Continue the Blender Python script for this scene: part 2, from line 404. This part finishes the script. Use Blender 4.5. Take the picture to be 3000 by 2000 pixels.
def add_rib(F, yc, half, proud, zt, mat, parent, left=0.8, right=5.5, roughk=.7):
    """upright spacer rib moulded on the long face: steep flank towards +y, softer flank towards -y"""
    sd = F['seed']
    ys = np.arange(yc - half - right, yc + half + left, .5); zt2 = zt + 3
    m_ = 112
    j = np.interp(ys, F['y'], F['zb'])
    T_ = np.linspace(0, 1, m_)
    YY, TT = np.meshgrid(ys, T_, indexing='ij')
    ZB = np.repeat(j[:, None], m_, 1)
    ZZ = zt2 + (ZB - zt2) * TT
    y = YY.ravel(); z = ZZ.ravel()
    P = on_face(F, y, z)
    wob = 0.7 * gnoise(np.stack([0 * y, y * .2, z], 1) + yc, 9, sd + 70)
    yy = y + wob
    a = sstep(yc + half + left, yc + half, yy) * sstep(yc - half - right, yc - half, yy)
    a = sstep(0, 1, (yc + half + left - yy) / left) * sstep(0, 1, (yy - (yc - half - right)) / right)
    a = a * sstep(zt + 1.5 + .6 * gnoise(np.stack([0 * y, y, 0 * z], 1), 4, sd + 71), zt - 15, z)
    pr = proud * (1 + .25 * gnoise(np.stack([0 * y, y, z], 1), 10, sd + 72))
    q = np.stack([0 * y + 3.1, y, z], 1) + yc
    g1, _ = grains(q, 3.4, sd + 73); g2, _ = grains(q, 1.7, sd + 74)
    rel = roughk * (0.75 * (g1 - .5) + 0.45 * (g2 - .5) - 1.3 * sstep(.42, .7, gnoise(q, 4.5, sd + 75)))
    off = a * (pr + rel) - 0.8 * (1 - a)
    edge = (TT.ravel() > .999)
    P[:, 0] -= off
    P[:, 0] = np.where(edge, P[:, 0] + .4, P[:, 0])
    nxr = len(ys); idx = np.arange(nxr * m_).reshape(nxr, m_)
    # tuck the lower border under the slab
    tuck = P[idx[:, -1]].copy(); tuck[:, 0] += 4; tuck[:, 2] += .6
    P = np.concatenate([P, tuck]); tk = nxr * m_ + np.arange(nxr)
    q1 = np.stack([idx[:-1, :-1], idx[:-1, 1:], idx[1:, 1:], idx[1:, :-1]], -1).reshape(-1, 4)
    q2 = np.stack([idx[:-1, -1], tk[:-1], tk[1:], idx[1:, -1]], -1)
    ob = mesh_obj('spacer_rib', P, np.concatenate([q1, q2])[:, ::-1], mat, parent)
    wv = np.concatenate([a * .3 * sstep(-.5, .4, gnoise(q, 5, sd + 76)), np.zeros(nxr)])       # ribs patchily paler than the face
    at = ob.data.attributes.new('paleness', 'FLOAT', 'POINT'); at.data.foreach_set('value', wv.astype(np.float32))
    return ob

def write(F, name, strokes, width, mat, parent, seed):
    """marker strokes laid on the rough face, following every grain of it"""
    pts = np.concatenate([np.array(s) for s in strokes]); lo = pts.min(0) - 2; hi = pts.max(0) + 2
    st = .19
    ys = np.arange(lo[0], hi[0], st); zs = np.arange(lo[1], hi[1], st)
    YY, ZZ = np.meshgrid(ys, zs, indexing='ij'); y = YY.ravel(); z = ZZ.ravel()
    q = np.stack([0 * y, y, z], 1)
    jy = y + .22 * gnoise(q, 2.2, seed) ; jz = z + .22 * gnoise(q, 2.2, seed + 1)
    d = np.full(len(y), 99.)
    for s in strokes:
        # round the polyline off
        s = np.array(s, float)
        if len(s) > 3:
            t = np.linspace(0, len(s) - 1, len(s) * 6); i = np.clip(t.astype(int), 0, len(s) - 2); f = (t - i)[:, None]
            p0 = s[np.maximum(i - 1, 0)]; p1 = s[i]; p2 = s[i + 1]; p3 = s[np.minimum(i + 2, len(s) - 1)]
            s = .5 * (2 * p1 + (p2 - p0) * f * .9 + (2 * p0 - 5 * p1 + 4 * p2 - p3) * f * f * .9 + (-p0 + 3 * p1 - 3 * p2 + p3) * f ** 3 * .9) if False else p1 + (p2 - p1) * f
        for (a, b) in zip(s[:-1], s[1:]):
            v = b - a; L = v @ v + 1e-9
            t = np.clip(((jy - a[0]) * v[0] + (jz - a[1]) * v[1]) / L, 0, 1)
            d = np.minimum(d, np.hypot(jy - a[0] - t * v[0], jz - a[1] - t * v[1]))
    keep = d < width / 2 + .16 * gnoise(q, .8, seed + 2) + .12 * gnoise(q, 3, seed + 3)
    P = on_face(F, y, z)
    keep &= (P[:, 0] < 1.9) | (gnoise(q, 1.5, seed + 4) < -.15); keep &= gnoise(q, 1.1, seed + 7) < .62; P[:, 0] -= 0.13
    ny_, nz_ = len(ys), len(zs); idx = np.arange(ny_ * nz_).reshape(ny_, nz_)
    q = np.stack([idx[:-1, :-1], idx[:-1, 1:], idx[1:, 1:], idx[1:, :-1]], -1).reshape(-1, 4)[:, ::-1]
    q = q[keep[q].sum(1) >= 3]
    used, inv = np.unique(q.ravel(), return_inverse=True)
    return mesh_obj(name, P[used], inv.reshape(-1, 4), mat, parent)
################
### What is asked:
Please set down all the data word for word.

### Expected answer:
Continue the Blender Python script for this scene: part 2, from line 404. This part finishes the script. Use Blender 4.5. Take the picture to be 3000 by 2000 pixels.
def add_rib(F, yc, half, proud, zt, mat, parent, left=0.8, right=5.5, roughk=.7):
    """upright spacer rib moulded on the long face: steep flank towards +y, softer flank towards -y"""
    sd = F['seed']
    ys = np.arange(yc - half - right, yc + half + left, .5); zt2 = zt + 3
    m_ = 112
    j = np.interp(ys, F['y'], F['zb'])
    T_ = np.linspace(0, 1, m_)
    YY, TT = np.meshgrid(ys, T_, indexing='ij')
    ZB = np.repeat(j[:, None], m_, 1)
    ZZ = zt2 + (ZB - zt2) * TT
    y = YY.ravel(); z = ZZ.ravel()
    P = on_face(F, y, z)
    wob = 0.7 * gnoise(np.stack([0 * y, y * .2, z], 1) + yc, 9, sd + 70)
    yy = y + wob
    a = sstep(yc + half + left, yc + half, yy) * sstep(yc - half - right, yc - half, yy)
    a = sstep(0, 1, (yc + half + left - yy) / left) * sstep(0, 1, (yy - (yc - half - right)) / right)
    a = a * sstep(zt + 1.5 + .6 * gnoise(np.stack([0 * y, y, 0 * z], 1), 4, sd + 71), zt - 15, z)
    pr = proud * (1 + .25 * gnoise(np.stack([0 * y, y, z], 1), 10, sd + 72))
    q = np.stack([0 * y + 3.1, y, z], 1) + yc
    g1, _ = grains(q, 3.4, sd + 73); g2, _ = grains(q, 1.7, sd + 74)
    rel = roughk * (0.75 * (g1 - .5) + 0.45 * (g2 - .5) - 1.3 * sstep(.42, .7, gnoise(q, 4.5, sd + 75)))
    off = a * (pr + rel) - 0.8 * (1 - a)
    edge = (TT.ravel() > .999)
    P[:, 0] -= off
    P[:, 0] = np.where(edge, P[:, 0] + .4, P[:, 0])
    nxr = len(ys); idx = np.arange(nxr * m_).reshape(nxr, m_)
    # tuck the lower border under the slab
    tuck = P[idx[:, -1]].copy(); tuck[:, 0] += 4; tuck[:, 2] += .6
    P = np.concatenate([P, tuck]); tk = nxr * m_ + np.arange(nxr)
    q1 = np.stack([idx[:-1, :-1], idx[:-1, 1:], idx[1:, 1:], idx[1:, :-1]], -1).reshape(-1, 4)
    q2 = np.stack([idx[:-1, -1], tk[:-1], tk[1:], idx[1:, -1]], -1)
    ob = mesh_obj('spacer_rib', P, np.concatenate([q1, q2])[:, ::-1], mat, parent)
    wv = np.concatenate([a * .3 * sstep(-.5, .4, gnoise(q, 5, sd + 76)), np.zeros(nxr)])       # ribs patchily paler than the face
    at = ob.data.attributes.new('paleness', 'FLOAT', 'POINT'); at.data.foreach_set('value', wv.astype(np.float32))
    return ob

def write(F, name, strokes, width, mat, parent, seed):
    """marker strokes laid on the rough face, following every grain of it"""
    pts = np.concatenate([np.array(s) for s in strokes]); lo = pts.min(0) - 2; hi = pts.max(0) + 2
    st = .19
    ys = np.arange(lo[0], hi[0], st); zs = np.arange(lo[1], hi[1], st)
    YY, ZZ = np.meshgrid(ys, zs, indexing='ij'); y = YY.ravel(); z = ZZ.ravel()
    q = np.stack([0 * y, y, z], 1)
    jy = y + .22 * gnoise(q, 2.2, seed) ; jz = z + .22 * gnoise(q, 2.2, seed + 1)
    d = np.full(len(y), 99.)
    for s in strokes:
        # round the polyline off
        s = np.array(s, float)
        if len(s) > 3:
            t = np.linspace(0, len(s) - 1, len(s) * 6); i = np.clip(t.astype(int), 0, len(s) - 2); f = (t - i)[:, None]
            p0 = s[np.maximum(i - 1, 0)]; p1 = s[i]; p2 = s[i + 1]; p3 = s[np.minimum(i + 2, len(s) - 1)]
            s = .5 * (2 * p1 + (p2 - p0) * f * .9 + (2 * p0 - 5 * p1 + 4 * p2 - p3) * f * f * .9 + (-p0 + 3 * p1 - 3 * p2 + p3) * f ** 3 * .9) if False else p1 + (p2 - p1) * f
        for (a, b) in zip(s[:-1], s[1:]):
            v = b - a; L = v @ v + 1e-9
            t = np.clip(((jy - a[0]) * v[0] + (jz - a[1]) * v[1]) / L, 0, 1)
            d = np.minimum(d, np.hypot(jy - a[0] - t * v[0], jz - a[1] - t * v[1]))
    keep = d < width / 2 + .16 * gnoise(q, .8, seed + 2) + .12 * gnoise(q, 3, seed + 3)
    P = on_face(F, y, z)
    keep &= (P[:, 0] < 1.9) | (gnoise(q, 1.5, seed + 4) < -.15); keep &= gnoise(q, 1.1, seed + 7) < .62; P[:, 0] -= 0.13
    ny_, nz_ = len(ys), len(zs); idx = np.arange(ny_ * nz_).reshape(ny_, nz_)
    q = np.stack([idx[:-1, :-1], idx[:-1, 1:], idx[1:, 1:], idx[1:, :-1]], -1).reshape(-1, 4)[:, ::-1]
    q = q[keep[q].sum(1) >= 3]
    used, inv = np.unique(q.ravel(), return_inverse=True)
    return mesh_obj(name, P[used], inv.reshape(-1, 4), mat, parent)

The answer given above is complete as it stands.